* [PROBLEM DESCRIPTION]:
Locate "M['toe'] = mat('toe_kick_grey', (0.36, 0.36, 0.37), 0.6)" in the listing below, then output the line holding it and every line after it, exactly and with nothing else.

====================

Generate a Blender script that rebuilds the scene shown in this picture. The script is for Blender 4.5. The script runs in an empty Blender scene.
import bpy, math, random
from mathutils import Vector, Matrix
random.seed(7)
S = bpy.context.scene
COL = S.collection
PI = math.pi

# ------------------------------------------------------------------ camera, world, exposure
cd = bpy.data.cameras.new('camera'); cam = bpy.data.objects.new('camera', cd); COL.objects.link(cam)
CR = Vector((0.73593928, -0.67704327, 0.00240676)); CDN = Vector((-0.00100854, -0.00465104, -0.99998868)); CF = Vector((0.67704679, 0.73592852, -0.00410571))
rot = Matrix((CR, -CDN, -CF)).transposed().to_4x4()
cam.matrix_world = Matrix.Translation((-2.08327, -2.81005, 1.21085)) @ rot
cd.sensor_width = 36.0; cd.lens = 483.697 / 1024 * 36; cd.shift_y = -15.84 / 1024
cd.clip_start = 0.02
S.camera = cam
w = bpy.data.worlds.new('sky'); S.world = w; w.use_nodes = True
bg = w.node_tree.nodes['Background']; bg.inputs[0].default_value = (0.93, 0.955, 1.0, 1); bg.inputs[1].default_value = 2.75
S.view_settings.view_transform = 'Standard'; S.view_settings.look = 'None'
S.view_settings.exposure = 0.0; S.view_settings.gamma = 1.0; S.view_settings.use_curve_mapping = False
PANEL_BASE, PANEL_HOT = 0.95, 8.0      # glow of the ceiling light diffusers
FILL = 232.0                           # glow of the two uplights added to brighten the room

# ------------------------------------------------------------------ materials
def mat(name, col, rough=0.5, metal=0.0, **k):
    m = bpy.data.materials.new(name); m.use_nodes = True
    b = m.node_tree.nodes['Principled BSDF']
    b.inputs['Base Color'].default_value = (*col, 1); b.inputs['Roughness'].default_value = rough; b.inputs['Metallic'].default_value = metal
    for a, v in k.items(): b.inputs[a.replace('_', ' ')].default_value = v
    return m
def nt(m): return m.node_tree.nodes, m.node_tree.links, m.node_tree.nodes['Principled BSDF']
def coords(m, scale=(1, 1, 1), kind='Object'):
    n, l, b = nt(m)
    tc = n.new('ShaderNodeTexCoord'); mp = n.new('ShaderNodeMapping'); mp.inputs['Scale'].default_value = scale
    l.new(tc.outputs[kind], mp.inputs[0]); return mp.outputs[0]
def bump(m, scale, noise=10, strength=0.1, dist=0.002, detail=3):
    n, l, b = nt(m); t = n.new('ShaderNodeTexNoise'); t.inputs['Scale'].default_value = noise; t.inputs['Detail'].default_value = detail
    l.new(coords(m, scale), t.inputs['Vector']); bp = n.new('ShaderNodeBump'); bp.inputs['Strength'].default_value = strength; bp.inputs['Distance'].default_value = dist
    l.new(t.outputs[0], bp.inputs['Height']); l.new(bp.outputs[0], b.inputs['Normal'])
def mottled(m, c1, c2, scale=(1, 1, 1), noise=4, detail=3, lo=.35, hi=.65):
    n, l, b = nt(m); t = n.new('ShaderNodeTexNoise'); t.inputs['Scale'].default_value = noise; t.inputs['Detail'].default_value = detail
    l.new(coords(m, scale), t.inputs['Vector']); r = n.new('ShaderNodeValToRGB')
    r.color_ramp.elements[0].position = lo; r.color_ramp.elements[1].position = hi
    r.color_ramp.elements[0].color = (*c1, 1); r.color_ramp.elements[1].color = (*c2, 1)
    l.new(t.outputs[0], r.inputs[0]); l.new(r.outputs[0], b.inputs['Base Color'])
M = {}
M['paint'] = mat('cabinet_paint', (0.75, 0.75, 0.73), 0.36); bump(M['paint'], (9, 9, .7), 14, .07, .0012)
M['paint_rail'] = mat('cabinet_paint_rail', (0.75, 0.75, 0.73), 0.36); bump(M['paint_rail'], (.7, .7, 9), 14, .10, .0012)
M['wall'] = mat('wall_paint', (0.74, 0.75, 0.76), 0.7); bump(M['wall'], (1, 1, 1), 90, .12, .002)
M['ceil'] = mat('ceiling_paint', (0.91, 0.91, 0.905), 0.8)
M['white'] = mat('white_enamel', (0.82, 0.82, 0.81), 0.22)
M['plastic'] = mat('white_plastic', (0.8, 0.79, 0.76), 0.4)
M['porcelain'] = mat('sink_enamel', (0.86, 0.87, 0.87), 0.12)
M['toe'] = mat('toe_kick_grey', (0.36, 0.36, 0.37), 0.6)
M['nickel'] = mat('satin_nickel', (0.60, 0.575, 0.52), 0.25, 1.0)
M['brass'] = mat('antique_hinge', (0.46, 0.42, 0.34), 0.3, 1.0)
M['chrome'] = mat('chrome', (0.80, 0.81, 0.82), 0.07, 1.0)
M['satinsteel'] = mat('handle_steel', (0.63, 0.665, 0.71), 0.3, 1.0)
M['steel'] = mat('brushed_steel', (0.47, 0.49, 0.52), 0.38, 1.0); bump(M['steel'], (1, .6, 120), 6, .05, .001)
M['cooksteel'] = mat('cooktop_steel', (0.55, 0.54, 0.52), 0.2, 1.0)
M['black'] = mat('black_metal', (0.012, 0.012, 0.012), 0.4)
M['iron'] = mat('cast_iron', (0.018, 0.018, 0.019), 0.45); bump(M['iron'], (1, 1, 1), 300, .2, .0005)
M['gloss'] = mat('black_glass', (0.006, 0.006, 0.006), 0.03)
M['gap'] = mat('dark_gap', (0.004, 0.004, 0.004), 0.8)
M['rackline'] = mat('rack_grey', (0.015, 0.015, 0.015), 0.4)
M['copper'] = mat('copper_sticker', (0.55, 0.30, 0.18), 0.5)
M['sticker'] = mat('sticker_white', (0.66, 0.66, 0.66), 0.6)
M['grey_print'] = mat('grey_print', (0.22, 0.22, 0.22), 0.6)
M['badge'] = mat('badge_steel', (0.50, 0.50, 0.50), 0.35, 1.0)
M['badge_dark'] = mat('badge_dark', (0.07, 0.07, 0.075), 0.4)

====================

* [EXERCISE OUTPUT]:
M['toe'] = mat('toe_kick_grey', (0.36, 0.36, 0.37), 0.6)
M['nickel'] = mat('satin_nickel', (0.60, 0.575, 0.52), 0.25, 1.0)
M['brass'] = mat('antique_hinge', (0.46, 0.42, 0.34), 0.3, 1.0)
M['chrome'] = mat('chrome', (0.80, 0.81, 0.82), 0.07, 1.0)
M['satinsteel'] = mat('handle_steel', (0.63, 0.665, 0.71), 0.3, 1.0)
M['steel'] = mat('brushed_steel', (0.47, 0.49, 0.52), 0.38, 1.0); bump(M['steel'], (1, .6, 120), 6, .05, .001)
M['cooksteel'] = mat('cooktop_steel', (0.55, 0.54, 0.52), 0.2, 1.0)
M['black'] = mat('black_metal', (0.012, 0.012, 0.012), 0.4)
M['iron'] = mat('cast_iron', (0.018, 0.018, 0.019), 0.45); bump(M['iron'], (1, 1, 1), 300, .2, .0005)
M['gloss'] = mat('black_glass', (0.006, 0.006, 0.006), 0.03)
M['gap'] = mat('dark_gap', (0.004, 0.004, 0.004), 0.8)
M['rackline'] = mat('rack_grey', (0.015, 0.015, 0.015), 0.4)
M['copper'] = mat('copper_sticker', (0.55, 0.30, 0.18), 0.5)
M['sticker'] = mat('sticker_white', (0.66, 0.66, 0.66), 0.6)
M['grey_print'] = mat('grey_print', (0.22, 0.22, 0.22), 0.6)
M['badge'] = mat('badge_steel', (0.50, 0.50, 0.50), 0.35, 1.0)
M['badge_dark'] = mat('badge_dark', (0.07, 0.07, 0.075), 0.4)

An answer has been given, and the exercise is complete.